I think my passion came from loving books so much as a teenager. They helped me cope through a lot of bad times, and I wanted to be able to offer someone else that same scene of escape. :)

Laura Marcella said...

What a delightful memory to have about your early writing influence, Rachna!

Reading triggered my passion. I loved being read to as a child, and once I learned to read on my own I devoured every book I could. I loved stories so much that I wanted to write my own! I can't imagine spending my days without at least a little reading and writing in it.

Jai Joshi said...

I think my earliest influence were the Hindu stories of good over evil. I loved those and they filled my mind with what the essense of storytelling was.

Jai

Robyn Campbell said...

I have always written, but it wasn't until after our cat Blue was stuck 50 feet up a tree and we could not coax him down, that my first picture book was born. And then my hubby said I needed to write books. And so it was. My earliest influence was Anna Sewell. She wrote Black Beauty. Have you eread it yet, Rachna?

Cheryl Klarich said...

The book that drew me into the world of fiction was Heidi- my first "big" novel and I read it over and over!
I'm still more of a reader. :)

Elizabeth Varadan aka Mrs. Seraphina said...

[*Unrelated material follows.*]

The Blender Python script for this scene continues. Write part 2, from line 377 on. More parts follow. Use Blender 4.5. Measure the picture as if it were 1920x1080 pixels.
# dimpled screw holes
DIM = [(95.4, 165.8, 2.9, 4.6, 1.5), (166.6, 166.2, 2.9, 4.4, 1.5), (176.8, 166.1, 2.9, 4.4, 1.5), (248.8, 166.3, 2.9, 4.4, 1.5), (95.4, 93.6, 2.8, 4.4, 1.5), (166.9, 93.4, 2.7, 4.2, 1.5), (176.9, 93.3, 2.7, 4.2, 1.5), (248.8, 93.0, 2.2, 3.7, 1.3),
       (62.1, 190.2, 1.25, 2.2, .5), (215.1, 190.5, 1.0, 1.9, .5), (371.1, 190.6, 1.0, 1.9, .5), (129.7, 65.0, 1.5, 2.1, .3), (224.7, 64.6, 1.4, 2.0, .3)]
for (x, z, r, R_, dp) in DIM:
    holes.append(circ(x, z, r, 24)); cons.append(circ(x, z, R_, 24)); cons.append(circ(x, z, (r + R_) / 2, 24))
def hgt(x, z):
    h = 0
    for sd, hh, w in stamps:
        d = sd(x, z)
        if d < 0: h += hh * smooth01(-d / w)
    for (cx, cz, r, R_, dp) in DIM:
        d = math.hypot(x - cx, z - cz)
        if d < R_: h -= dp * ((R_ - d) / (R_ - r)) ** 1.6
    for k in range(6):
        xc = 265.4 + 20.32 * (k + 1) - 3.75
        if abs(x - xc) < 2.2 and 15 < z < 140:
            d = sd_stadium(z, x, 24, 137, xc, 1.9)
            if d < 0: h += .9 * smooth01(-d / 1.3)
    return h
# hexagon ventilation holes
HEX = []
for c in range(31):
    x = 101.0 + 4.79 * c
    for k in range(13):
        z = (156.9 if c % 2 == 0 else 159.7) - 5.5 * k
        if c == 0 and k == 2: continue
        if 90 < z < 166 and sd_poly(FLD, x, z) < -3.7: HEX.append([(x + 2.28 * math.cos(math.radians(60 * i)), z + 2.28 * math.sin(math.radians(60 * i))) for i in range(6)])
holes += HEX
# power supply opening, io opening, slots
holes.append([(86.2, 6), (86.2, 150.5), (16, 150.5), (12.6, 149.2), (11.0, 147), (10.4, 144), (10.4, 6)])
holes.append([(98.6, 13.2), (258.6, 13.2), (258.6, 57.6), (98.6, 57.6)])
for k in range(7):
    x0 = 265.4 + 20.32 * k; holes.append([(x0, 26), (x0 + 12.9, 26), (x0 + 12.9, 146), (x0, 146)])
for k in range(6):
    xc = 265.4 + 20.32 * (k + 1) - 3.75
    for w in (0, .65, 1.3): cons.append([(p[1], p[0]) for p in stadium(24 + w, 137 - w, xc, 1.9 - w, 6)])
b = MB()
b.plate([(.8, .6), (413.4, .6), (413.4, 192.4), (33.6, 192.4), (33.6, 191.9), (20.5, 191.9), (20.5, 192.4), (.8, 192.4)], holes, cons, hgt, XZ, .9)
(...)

What a great grandmother! And how ingenious: to tell the same story with a different ending. Thank of how that opened up your imagination and your creativity by changing it and changing it.

My mother jump-started my writing with her love of books and also her own love of writing. She read to us when we were small, and later, on Saturday evenings we had "reading feasts", taking turns reading to each other and taking brief intermissions for snacks before returning to the reading. (Not surprising that I've always associated pleasure with reading.) I started scribbling stories quite early, and she always encouraged that.

Life Unordinary said...

My Grandfather inspired me. A voracious reader with a library of his own, he encouraged me to read and write. How blessed we are for the love of our grandparents.

alexia said...

I started writing when I was 5 or so... it's just part of me, I guess. I do have a very book-loving family, and my uncle is an author, but I don't think I realized this until I was older. It was just ingrained at a very young age.

Lydia Kang said...

The idea that anyone would want to read something I wrote has been quite an intoxicating feeling...later squashed by the realization that, "oh, I have to write something of quality???"

Lynda R Young said...

Sitting on the beach watching the sunset sounds like a wonderful way to pass the time!

I'm not sure what started my passion for writing. It may have had something to do with my losing my hearing for a while when I was young. I became quite introverted because of it and imagined my own worlds. Books and movies inspired me.

Karen Lange said...

Glad to hear you had a good holiday!
I had a teacher in high school who told me I was a good writer. I think I left the classroom about an inch taller that day. :) His comments inspired and gave me courage to write more.

Khushi said...

I would say my father and my childhood reticence...it was easier to write my inner most thoughts than express them verbally. My father had many stories...mostly adventurous ones. Besides he used to write a lot and I did edit some of his work.

The Golden Eagle said...

I wrote a few stories when I was little, didn't write much for a while, and then a book inspired me in 2009 which really started me on novels.

Alka Gurha said...

1,2,3, and 9 are my worst nightmares...Your granny sounds amazing if she could think of several endings...creativity I guess, runs in the blood.